Jakarta, Aktual.com — Menjelang berakhirnya Nota Kesepahaman (MoU) pada 24 Januari 2016 mendatang, yang memberikan izin melakukan ekspor konsentrat antara Kementerian ESDM dengan PT Freeport Indonesia, menjadi hal yang dinanti-nantikan publik.

Publik bertanya-tanya apakah pemerintah akan memperpanjang masa berlaku MoU tersebut, yang disinyalir melanggar Undang-Undang (UU) seperti yang dikatakan Wakil Ketua Komisi VII Dewan Perwakilan Rakyat (DPR), Satya Widya Yudha bahwa dalam UU Minerba tidak ditemukan klausul relaksasi seperti MoU tersebut.

“Dalam UU Minerba tidak ada klausul tentang relaksasi atau keringanan dalam membangun smelter dan kemudian memperbolehkan ekspor konsentrat,” tulisnya melalui pesan elektronik kepada aktual.com pada Senin (11/1).

Lebih lanjut ia menyampaikan bahwa pembangunan smelter berdasarkan UU Minerba paling lambat dibangun pada tanggal 31 Desember 2014, sehingga jika tidak dilaksanakan dan tetap mengekspor konsentrat maka terjadi pelanggaran atas UU Minerba tersebut.

Untuk itu ia menyarankan pemerintah mengeluarkan Perppu agar kebijakan yang dijalankan memiliki landasan payung hukum.

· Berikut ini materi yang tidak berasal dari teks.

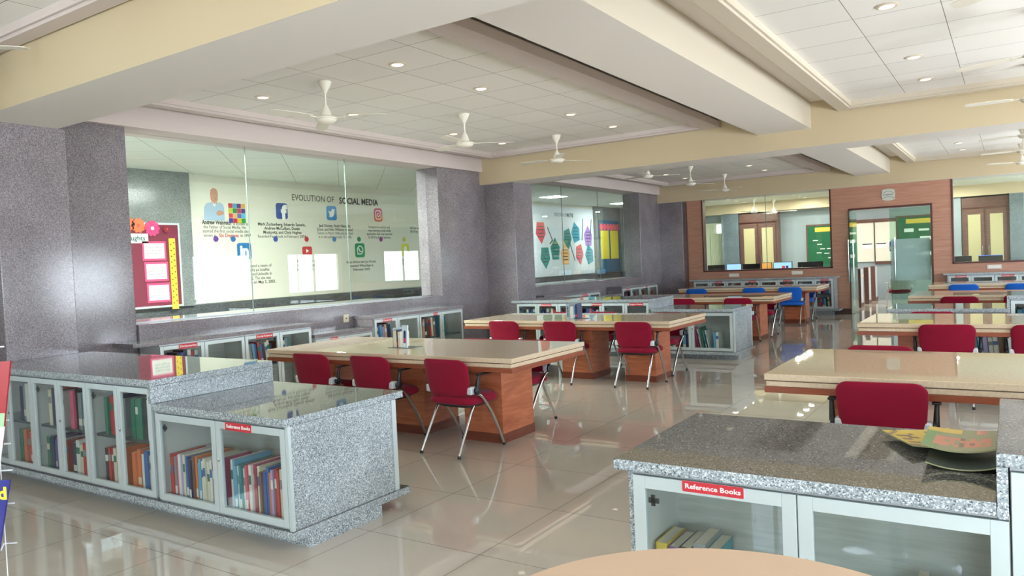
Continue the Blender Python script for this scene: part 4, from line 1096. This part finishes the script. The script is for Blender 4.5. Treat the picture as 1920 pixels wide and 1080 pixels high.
    def ring(w_, h_, r, th, M):
        a = rrect(w_, h_, r, 5); c_ = rrect(w_-2*th, h_-2*th, max(.002, r-th), 5); n = len(a)
        m = MB(); vs = [(x, y, 0) for x, y in a]+[(x, y, 0) for x, y in c_]+[(x, y, .002) for x, y in a]+[(x, y, .002) for x, y in c_]
        fs = []
        for i in range(n):
            j = (i+1) % n
            fs += [(2*n+i, 2*n+j, 3*n+j, 3*n+i), (i, n+i, n+j, j), (i, j, 2*n+j, 2*n+i), (n+i, 3*n+i, 3*n+j, n+j)]
        return m.add(vs, fs, 0, M)
    MB().prism(rrect(.25, .14, .05, 5), 0, .0005, 0, F(12.24, 2.66, .0061)).build('badge_lower_tone', mat('badge_orange', (222, 96, 70)), b)
    ring(.18, .2, .045, .02, F(12.24, 2.73, .0068)).build('badge_symbol', SW, b)
    ring(.09, .09, .0449, .018, F(12.24, 2.73, .0068)).build('badge_symbol', SW, b)
    MB().prism(disc(.011, 10), 0, .002, M=F(12.29, 2.79, .0068)).build('badge_symbol', SW, b)
    b = badge(10.19, 1.97, .24, .17, (206, 52, 60), .04); MB().prism([(-.03, -.04), (.04, 0), (-.03, .04)], 0, .002, M=Fb(10.19, 1.97)).build('badge_symbol', SW, b)
    b = badge(11.63, 1.965, .28, .3, (22, 142, 92), .05)
    ring(.19, .19, .0949, .02, Fb(11.63, 1.97)).build('badge_symbol', SW, b)
    MB().prism([(-.09, -.1), (-.03, -.085), (-.075, -.04)], 0, .002, M=Fb(11.63, 1.97)).build('badge_symbol', SW, b)
    MB().tube([(-.035, .045, .003), (-.035, .01, .003), (-.005, -.025, .003), (.04, -.035, .003)], .012, 6, M=Fb(11.63, 1.97)).build('badge_symbol', SW, b)
    b = badge(13.07, 1.96, .25, .28, (222, 220, 60), .05)
    gh = [(-.08, -.06), (-.05, -.03), (-.05, .03), (-.035, .075), (0, .092), (.035, .075), (.05, .03), (.05, -.03), (.08, -.06), (.04, -.068), (0, -.09), (-.04, -.068)]
    MB().prism(gh, 0, .002, M=Fb(13.07, 1.96)).build('badge_symbol', SW, b)
    # printed figure: bald man in a pale blue shirt, beside a colour block cube
    fig = MB()
    shirt = [(-.22, -.2), (-.2, .03), (-.16, .09), (-.06, .12), (0, .06), (.08, .12), (.17, .09), (.19, .02), (.19, -.2)]
    head = [(-.065, .16), (-.075, .26), (-.06, .33), (-.01, .365), (.045, .35), (.075, .3), (.08, .23), (.07, .16), (.045, .11), (0, .1), (-.04, .12)]
    fig.prism([(-.045, .05), (-.045, .14), (.05, .12), (.05, .06), (0, .03)], 0, .002, 1, F(8.17, 2.72))
    fig.prism(shirt, .0, .003, 0, F(8.17, 2.72)); fig.prism(head, .0, .004, 1, F(8.17, 2.72))
    fig.prism([(-.04, .13), (-.02, .05), (.01, .04), (.03, .12), (0, .08)], .003, .0045, 3, F(8.17, 2.72))
    fig.prism([(.03, -.06), (.08, -.02), (.17, -.04), (.18, -.08), (.08, -.12), (.03, -.1)], .003, .005, 1, F(8.17, 2.72))
    for u, v, w_, h_ in ((-.0, .245, .022, .006), (.052, .245, .018, .006), (.03, .165, .035, .006), (.032, .2, .01, .018)): fig.box(-w_/2, w_/2, -h_/2, h_/2, .004, .005, 2, F(8.17+u, 2.72+v))
    fig.build('printed_figure', [mat('pale_blue_shirt', (168, 192, 216), .7), mat('printed_skin', (200, 148, 126), .7), mat('printed_brown', (120, 74, 62), .7), PAPER], t)
    cc = [(206, 50, 60), (60, 160, 200), (90, 50, 120), (230, 170, 80), (200, 200, 60), (30, 140, 70), (190, 60, 100), (60, 60, 130), (206, 60, 70), (232, 180, 120), (110, 100, 170), (80, 190, 220), (50, 60, 140), (200, 40, 60), (210, 190, 50), (30, 150, 60)]
    cube = MB(); ms = []
    for i, c in enumerate(cc):
        ms.append(mat('block_%d_%d_%d' % c, c)); a = i % 4; b_ = i//4
        cube.box(-.041, .041, -.041, .041, 0, .004, i, F(8.49+.088*a, 2.79-.088*b_))
    cube.build('colour_blocks', ms, t)
mural()

def board():
    t = thing('notice_board', 'maroon notice board with paper flowers and yellow border behind left glazing', 'notice board', (-11.439, 6.4, 1.12))
    def F(y, z, d=0): return T(.0255+d, y-6.4, z-1.12) @ MX
    MB().box(0, .025, -.75, .98, 0, 1.3).build('backing', mat('maroon_felt', (116, 34, 58), .8), t)
    m = MB()
    for a, b, c, d in ((-.78, 1.01, 1.3, 1.33), (-.78, 1.01, -.03, 0), (.98, 1.01, 0, 1.3), (-.78, -.75, 0, 1.3)): m.box(0, .03, a, b, c, d)
    m.build('frame', ALU, t)
    PF = mat('pink_card', (206, 72, 118), .7)
    for i, (z, l) in enumerate(((2.0, ('The purest ideas are', 'born from quiet', 'minds and open hearts.')), (1.67, ('Thoughts become deeds,', 'deeds become habits,', 'habits shape us.')), (1.33, ('Think well of others', 'and the world will', 'think well of you.')))):
        q = MB().box(-.2, .2, -.155, .155, 0, .004, 0, F(6.95+.02*i, z)).build('pink_mount', PF, t)
        m = MB().box(-.17, .17, -.12, .12, .004, .006, 0, F(6.95+.02*i, z))
        for j, s_ in enumerate(l): m.text(s_, .035, F(6.95+.02*i, z+.06-.05*j, .0062), 1, width=.26)
        m.build('quote_sheet', [PAPER, INK], q)
    m = MB().box(-.42, .14, -.075, .075, 0, .004, 0, F(6.72, 2.2)); m.text('Thoughts', .11, F(6.6, 2.2, .0042), 1, width=.42, bold=.02)
    m.build('title_strip', [PAPER, mat('dark_green_lettering', (20, 84, 84))], t)
    m = MB().box(-.055, .055, -.6, .55, 0, .01, 0, F(7.26, 1.65))
    for i in range(11):
        for sx_ in (-.025, .028): m.prism(disc(.013, 6), .01, .012, 1, F(7.26+sx_, 1.15+.095*i+(0 if sx_ < 0 else .03)))
    m.build('yellow_border', [mat('yellow_floral_paper', (226, 196, 56), .7), mat('dark_flower_spots', (84, 60, 30))], t)
    def flower(y, z, r, c, n=10):
        out = []
        for k in range(n*4):
            a = 2*pi*k/(n*4); rr = r*(.8+.2*abs(cos(n*a/2))); out.append((rr*cos(a), rr*sin(a)))
        q = MB().prism(out, .004, .02, 0, F(y, z)).build('paper_flower', mat('flower_%d_%d' % c[:2], c, .8), t)
        MB().prism(disc(r*.22, 12), .02, .026, 0, F(y, z)).build('flower_centre', PAPER if c[2] > 90 else mat('orange_centre', (214, 70, 50)), q)
    for y, z, r, c in ((6.52, 2.42, .13, (238, 112, 72)), (6.7, 2.4, .12, (238, 112, 72)), (6.33, 2.42, .12, (238, 112, 72)), (6.93, 2.36, .13, (222, 60, 120)), (7.18, 2.35, .07, (130, 30, 50))): flower(y, z, r, c)
board()

def maths():
    y0, z0 = 16.4, 1.1
    t = thing('wall_graphic', 'white wall graphic with coloured polygon notes behind the middle glazing', 'wall graphic', (-11.549, y0, z0))
    MB().box(0, .03, 0, 6.05, 0, 2.1).build('graphic_panel', mat('cool_white_panel', (214, 222, 226), .6), t)
    def PX(px, py):                       # coordinates measured on the graphic: (along wall, height)
        return 18.76+(px-1003)/(1113-1003)*3.72, 1.62+(490-py)*.0138
    TE, RD, OR, LI, SB = (30, 128, 120), (214, 72, 84), (236, 176, 110), (160, 120, 190), (40, 150, 170)
    items = [(1012, 431, RD, 0), (1036, 470, TE, 1), (1059, 445, TE, 2), (1075, 432, SB, 3), (1100, 441, LI, 1), (1018, 485, TE, 0), (1054, 482, OR, 1), (1081, 481, RD, 2), (1101, 483, SB, 3)]
    shapes = [[(-.3, .42), (.3, .42), (.42, -.1), (.05, -.55), (-.42, -.1)], [(0, .55), (.42, .12), (.32, -.45), (-.28, -.45), (-.42, .12)], [(-.3, .35), (.2, .48), (.42, 0), (.1, -.55), (-.35, -.15)], [(-.1, .52), (.4, .2), (.4, -.35), (-.15, -.5), (-.42, 0)]]
    for px, py, c, s_ in items:
        y, z = PX(px, py); F = T(.0305, y-y0, z-z0) @ MX
        m = MB().prism([(a*.66, b*.66) for a, b in shapes[s_]], 0, .004, 0, F)
        for k in range(4): m.box(-.16, .16, .14-.1*k, .165-.1*k, .004, .006, 1, F)
        m.build('polygon_note', [mat('note_%d_%d' % c[:2], c, .6), mat('note_print', (36, 60, 74))], t)
    F = T(.0305, 19.9-y0, 2.96-z0) @ MX
    MB().text('MATHS', .16, F @ T(.98, 0, 0), width=.42, bold=.04).build('lettering', INK, t)
    MB().text('EVOLUTION OF', .16, F @ T(.38, 0, 0), width=.72).build('lettering', mat('grey_lettering'), t)
    for px, py, l, a in ((1028, 436, .5, .6), (1089, 424, .7, -.15), (1106, 424, .7, -.2), (1068, 477, .6, .5)):
        y, z = PX(px, py); F = T(.0305, y-y0, z-z0) @ MX @ RZ(a)
        m = MB().box(-.02, .02, -l/2, l/2, 0, .004, 0, F)
        if px == 1028: m.box(-.2, .02, -l/2, -l/2+.05, 0, .004, 0, F)
        m.build('drawing_tool', mat('slate_print', (70, 84, 96)), t)
    # display further along
    b = thing('notice_board', 'yellow and blue display board with pink flower border behind middle glazing', 'notice board', (-11.435, 23.4, 1.1))
    MB().box(0, .03, -.75, .75, -.0, 1.75).build('backing', mat('blue_felt', (30, 90, 120), .8), b)
    for u in (-.38, .36): MB().box(.03, .04, u-.3, u+.3, .45, 1.4).build('yellow_sheet', mat('yellow_sheet', (224, 206, 60), .6), b)
    for k in range(6): MB().prism(disc(.12, 10), .03, .05, 0, T(0, -.62+.25*k, 1.52) @ MX).build('paper_flower', mat('coral_flower', (226, 96, 110)), b)
maths()
for lab in ('monitor',):
    pass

“Maka pemerintah harus segera keluarkan Perppu agar semua kebijakan yang dikeluarkan mempunyai payung hukum yang kuat,” tukasnya.

Selain itu ia juga menyampaikan bahwa progres divestasi juga sudah molor dari kesepakatan. Molornya proses divestasi maka mengakibatkan molornya kesempatan nasional untuk berpartisipasi dalam industri di Freeport.

Sehingga mengakibatkan hilangnya kesempatan dari pihak Indonesia untuk menikmati keuntungan yang didapat melalui kepemilikan saham dari hasil divestasi.

Seperti yang diketahui, disepakatinya MoU ini karena ada komitmen atas Freeport untuk mendorong kewajiban divestasi sebesar 30 persen saham dan membangun smelter yang akan memurnikan barang mineral hasil galian.

Dalam prosesnya, kewajiban divestasi saham Freeport dilakukan melalui dua tahap, tahap pertama sebesar 11 persen, dan tahap kedua mencapai keseluruhan 30 persen.

Namun disayangkan, jangankan untuk melakukan divestasi tahap kedua, tahap pertama saja divestasinya belum terpenuhi. Semestinya divestasi tahap pertama sudah dilakukan pada 14 Oktober 2015. Diketahui bahwa saat ini saham kepemilikan Indonesia baru mencapai 9,46 persen dari seharusnya 30 persen.